Corner Gradient Descent
Dmitry Yarotsky
TL;DR
It is shown that rates up to $O(t^{-2\zeta})$ can be achieved by a generalized stationary SGD with infinite memory, and it is proved that the optimal rate is given by $\theta_{\max}=\min(2,\nu,\tfrac{2}{\zeta+1/\nu})$, where $\nu,\zeta$ are the exponents appearing in the capacity and source spectral conditions.
Abstract
We consider SGD-type optimization on infinite-dimensional quadratic problems with power law spectral conditions. It is well-known that on such problems deterministic GD has loss convergence rates $L_t=O(t^{-ζ})$, which can be improved to $L_t=O(t^{-2ζ})$ by using Heavy Ball with a non-stationary Jacobi-based schedule (and the latter rate is optimal among fixed schedules).
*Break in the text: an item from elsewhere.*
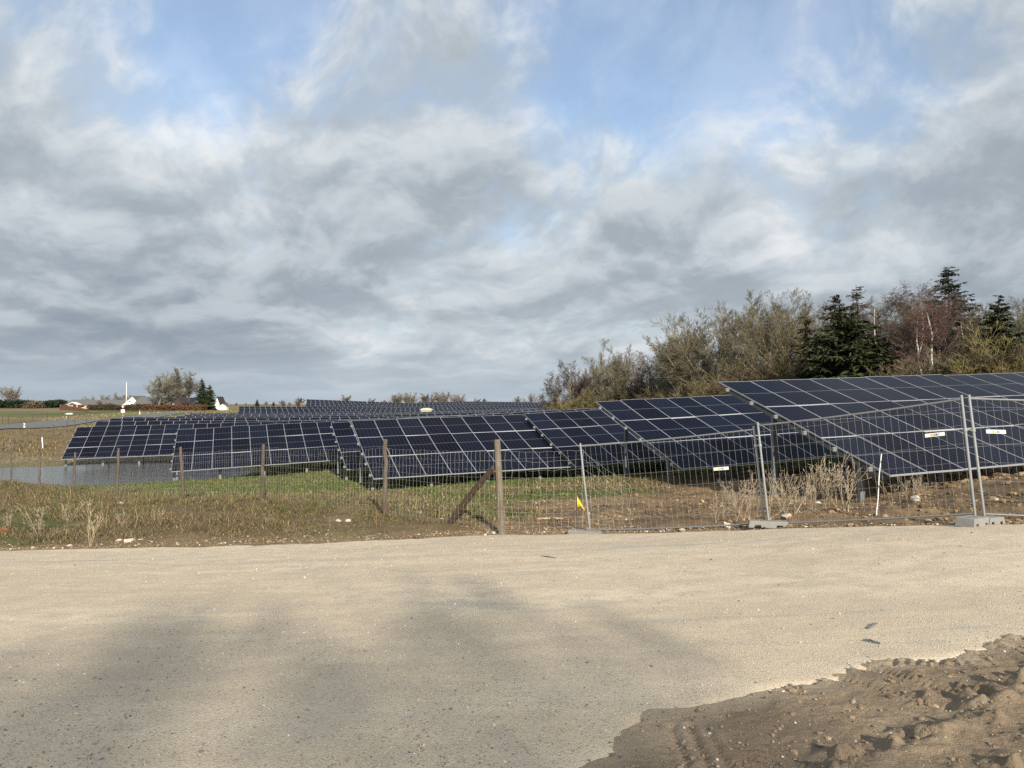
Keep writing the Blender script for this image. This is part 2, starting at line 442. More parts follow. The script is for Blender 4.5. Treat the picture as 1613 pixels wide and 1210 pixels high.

However, in the mini-batch Stochastic GD setting, the sampling noise causes the Jacobi HB to diverge; accordingly no $O(t^{-2ζ})$ algorithm is known. In this paper we show that rates up to $O(t^{-2ζ})$ can be achieved by a generalized stationary SGD with infinite memory. We start by identifying generalized (S)GD algorithms with contours in the complex plane. We then show that contours that have a corner with external angle $θπ$ accelerate the plain GD rate $O(t^{-ζ})$ to $O(t^{-θζ})$. For deterministic GD, increasing $θ$ allows to achieve rates arbitrarily close to $O(t^{-2ζ})$. However, in Stochastic GD, increasing $θ$ also amplifies the sampling noise, so in general $θ$ needs to be optimized by balancing the acceleration and noise effects. We prove that the optimal rate is given by $θ_{\max}=\min(2,ν,\tfrac{2}{ζ+1/ν})$, where $ν,ζ$ are the exponents appearing in the capacity and source spectral conditions. Furthermore, using fast rational approximations of the power functions, we show that ideal corner algorithms can be efficiently approximated by finite-memory algorithms, and demonstrate their practical efficiency on a synthetic problem and MNIST.